Jeffrey P. Snider : China’s (de)Dollar Bonds

The Chinese government has sold its first dollar bond issue in thirteen years. Given that fact alone, the idea is causing more than a little confusion, perhaps consternation. Why now? What are they really up to? It seems as if it is contradictory, especially given China’s very public positions against the dollar as hegemonic reserve (the coming market for oil in CNY, for one).

There is no inconsistency here, though; there is instead the dollar rock meeting the economic hard place. The Chinese still need dollars, billions of them, hundreds of billions, in fact. They can’t just tomorrow decide to pay for everything that goes into China in RMB as the economy would immediately collapse. Dollar defaults would send shockwaves throughout the global system in a way that would make 2008 look pitifully small, and it would hit China the hardest.

The dollar short applies to China more than any other country on Earth. To pay for everything that has already made its way to that country, Chinese banks have had to borrow those dollars primarily from eurodollar banks trading on eurodollar markets. The liquidity provided by those eurodollar markets are the problem; it has made procuring dollars the Chinese need more difficult, expensive, and occasionally prone to drastic interruption (August 2015 & January 2016 more recently).

What do you do if you find yourself in that situation? You still need dollars, but it isn’t so easy anymore.

You do a couple of things, one of which is to work feverishly toward reducing any marginal need to transact in dollars. CNY for oil is one way, including getting repaid prior dollar loans from all across Africa in direct crude shipments, as are the small bilateral trade agreements signed between China and a number of other countries. Those, however, only marginally reduce China’s bogey, they do not get close to eliminating it.

Another alternative is the bond market; in the very same way using the very same vehicle US and European companies turned to in early 2009. If you couldn’t get liquidity financed via bank-drawn dollars, you could at least build up a liquidity cushion, in dollars, via the floatation of longer-term paper.

This, however, comes at a cost. Bank-derived dollars are almost always the shortest-term, meaning largely overnight, if occasionally termed out a week or maybe a month. There is a huge interest rate differential between obtaining bank-funded eurodollars and longer-term Eurobonds. So while you can get dollars via this workaround, you have to pay up for the privilege.

The Chinese government in issuing its dollar bond in the coming weeks is trying to reduce the cost that Chinese corporates (largely financials) might have to pay if they increasingly go this route. Bond markets, like other markets, work on benchmarks. The cheaper the government can get on its coupons, the cheaper it will be for China’s corporate sector that follows along after it (in theory).

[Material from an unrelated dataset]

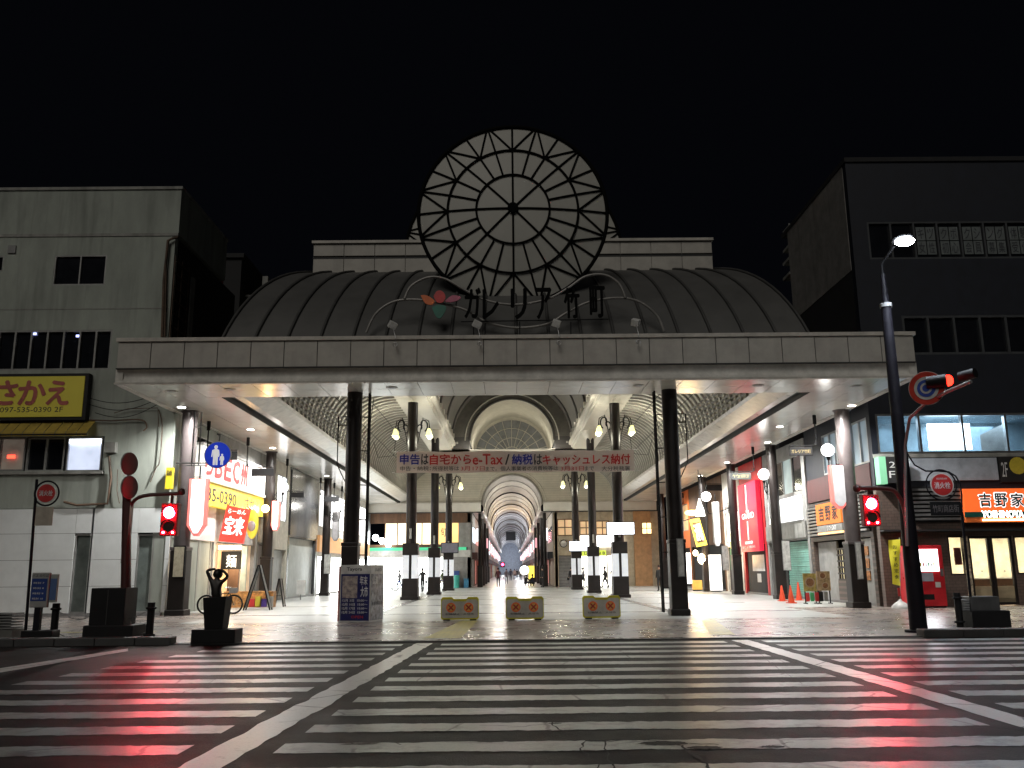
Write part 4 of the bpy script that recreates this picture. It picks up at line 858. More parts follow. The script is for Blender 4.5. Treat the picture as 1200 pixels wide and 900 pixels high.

The implications here are already visible via Hong Kong. Chinese officials have been trying, often desperately, to reopen the pipeline of bank-drawn eurodollars with little or no success. The last scheme involved some kind of guarantee, currency cover, or even directive for Chinese banks to borrow through or from Hong Kong, in US dollars, using HKD as both a funding vehicle and a cover.

We don’t know exactly when the bond sale was pitched to Wall Street, but it’s reasonable to assume it came together rather quickly following the week of September 5.

This bond business is really another indication of the continuing negative progression for China’s “dollar” problem; specifically that this (in some ways impressive, at least imaginative) Hong Kong plot might not have worked out well enough to buy more time. If that was the case, you would expect Chinese officials to have a Plan B lined up (or Plan Z, as it might be more realistically classified).

Ultimately China’s real problem is Janet Yellen. Not that her RHINO’s are causing eurodollar problems, but that the US central bank pays no attention at all to eurodollars and sees them as nothing more than a funny, quirky little niche part of the global market rather than the world’s actual, effective reserve currency. Thus, the Chinese in seeking a way out of the eurodollar’s constant pains have no one to realistically negotiate with where it would really matter. Every Treasury, Finance Ministry, or central bank official in the West would be discussing global currency with them as if it was still 1955.

The Chinese still need a whole lot of dollars and inventive ways to find and obtain them, and at the same time they are actively trying to reduce how many dollars they still need. There is no contradiction, just more confirmation of what continues to be the world’s biggest problem. How does one lost decade become two, or even three? We are finding out in real time.